The Trump plan highlights important concepts, including the primacy of the two-state solution as the best formula for resolving the Israeli-Palestinian conflict. However, it renders this model hollow by allowing for unilateral Israeli annexation of all West Bank settlements and the Jordan Valley.
It is critical that the Israeli government not use the Trump plan as an excuse to begin unilateral annexation, taking an endorsement of a two-state framework and turning it on its head.
Unilateral annexation of territory will have disastrous consequences, and if the Trump plan is to be a serious effort to engage in permanent status negotiations between the two sides, it cannot begin by greenlighting such a maneuver.
To better understand the Trump plan, click any of the topics below for a breakdown of how the administration’s proposal deals with that subject.
The Trump plan acknowledges many important foundations of any sustainable resolution to the Israeli-Palestinian conflict.
The Trump plan supports the necessity of a two-state solution to the Israeli-Palestinian conflict. This is an important recognition that there is no other viable solution to the conflict.
- This should finally put to rest dreams on the right that anyone will endorse full Israeli annexation of the West Bank and dreams on the left that a utopian bi-national state will ever be willfully accepted by Israelis.
- The most right-wing administration in recent American history and the first Israeli prime minister to advocate unilateral annexation have now both publicly endorsed a Palestinian state.

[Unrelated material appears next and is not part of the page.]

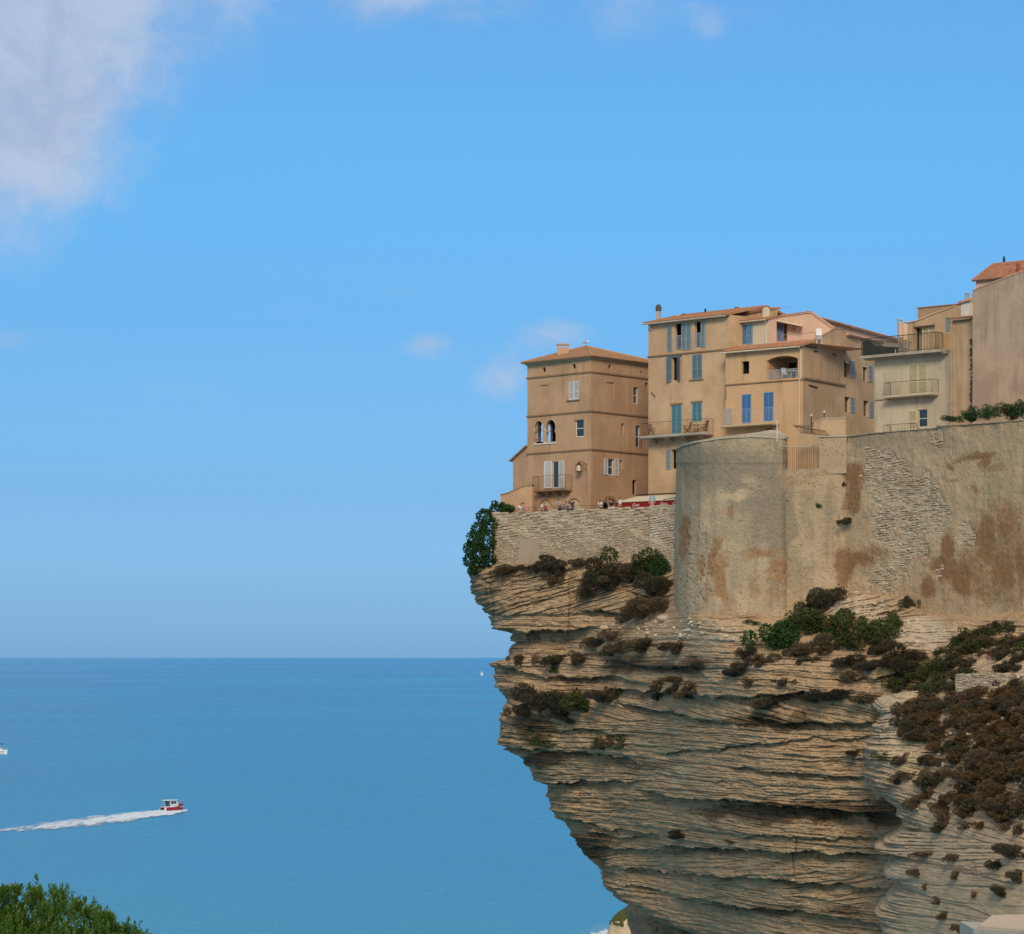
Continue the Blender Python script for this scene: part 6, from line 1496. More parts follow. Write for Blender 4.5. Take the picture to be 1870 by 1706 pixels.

- The task now is to make sure that the big positive – continued American endorsement of a two-state outcome – is not swallowed up by the many negatives, among them the potential use of the plan for unilateral annexation and the numerous unrealistic and non-viable details contained in the plan.
- If the plan is utilized as a green light to proceed with annexing the territory that the conceptual map envisions as part of Israel, it will not end with two states and will be inconsistent with a negotiated two-state framework.
- If the plan is taken as the basis for negotiations between the two sides, then it could possibly end up as a helpful contribution. But it has been presented as a diktat, with extremely detailed terms that predetermine negotiations rather than serve as a basis for renewed bilateral negotiations.
The Trump plan acknowledges the need for land swaps as part of a territorial compromise. This is an important recognition of a long-held principle of peacemaking efforts that the Israeli right has rejected in the past.
- But the land swaps in the Trump plan, aside from not being equal in size, are not remotely comparable in quality. Moreover, the proposed map provides for a gerrymandered, noncontiguous Palestinian state carved up by enclaves of Israeli settlements. It also incorporates some of the most far-flung Israeli settlements, home to some of the most extreme opponents of any Palestinian, state, within its borders.
- Moreover, the Trump plan takes the unprecedented step of endorsing the transfer of the Triangle, a region of northern Israel home to many Israeli Arab citizens, to a future State of Palestine. This serves to mainstream a fringe proposal that deprives Israelis of their citizenship and represents an American intervention in the internal affairs of the State of Israel.
The Trump plan acknowledges the Palestinian demand to have a capital in Jerusalem. This is an important recognition that the municipal boundary of Jerusalem drawn in 1967 is not sacred.
- But it proposes that capital be located in neighborhoods that are currently disconnected from Jerusalem by the security barrier. Those neighborhoods are not actually recognized by Palestinians or the Arab world to be part of Jerusalem. It also takes the core Palestinian neighborhoods of East Jerusalem – ones that contain few or no Israelis – and places them inside of Israel and disconnected from the Palestinian state.
The Trump plan provides for Israel’s security needs to be met. This is an important recognition of Israel’s core security needs in any two-state framework.
- But a proposal that supports all of Israel’s positions and rejects all Palestinian positions is likely to diminish Palestinian public support for any two-state framework in favor of equal rights in a single state, creating an existential threat to Israel’s security as a Jewish and democratic state.
- Furthermore, the security proposals in the plan are so far reaching that they do not even give the Palestinians a say in their implementation or provide for any dispute resolution between the two sides as a first step.
- The plan violates the long held governing principle of squaring Israel’s security needs with Palestinian sovereignty and dignity.
The Trump plan calls for a freeze on new settlement construction in areas designated to be part of the future Palestinian state. This recognizes that building settlements creates facts on the ground that make the realization of a two-state solution much harder to achieve.
- But it provides a green light for Israel to annex all of the existing settlements, including those that are well beyond the major settlement blocs, as well as the Jordan Valley. Once annexed, settlements in these areas that have been far outside the consensus of any viable two-state framework will be able to develop unfettered.
The Trump plan provides a generous economic aid package to the Palestinians. This is an important recognition of the investment that will be needed by the US and international community to ensure that any Palestinian state is economically viable. Many of these economic ideas could be utilized in future peacemaking efforts.
- But the unworkable political aspects of the plan ensure that the positive economic proposals will never actually come to fruition.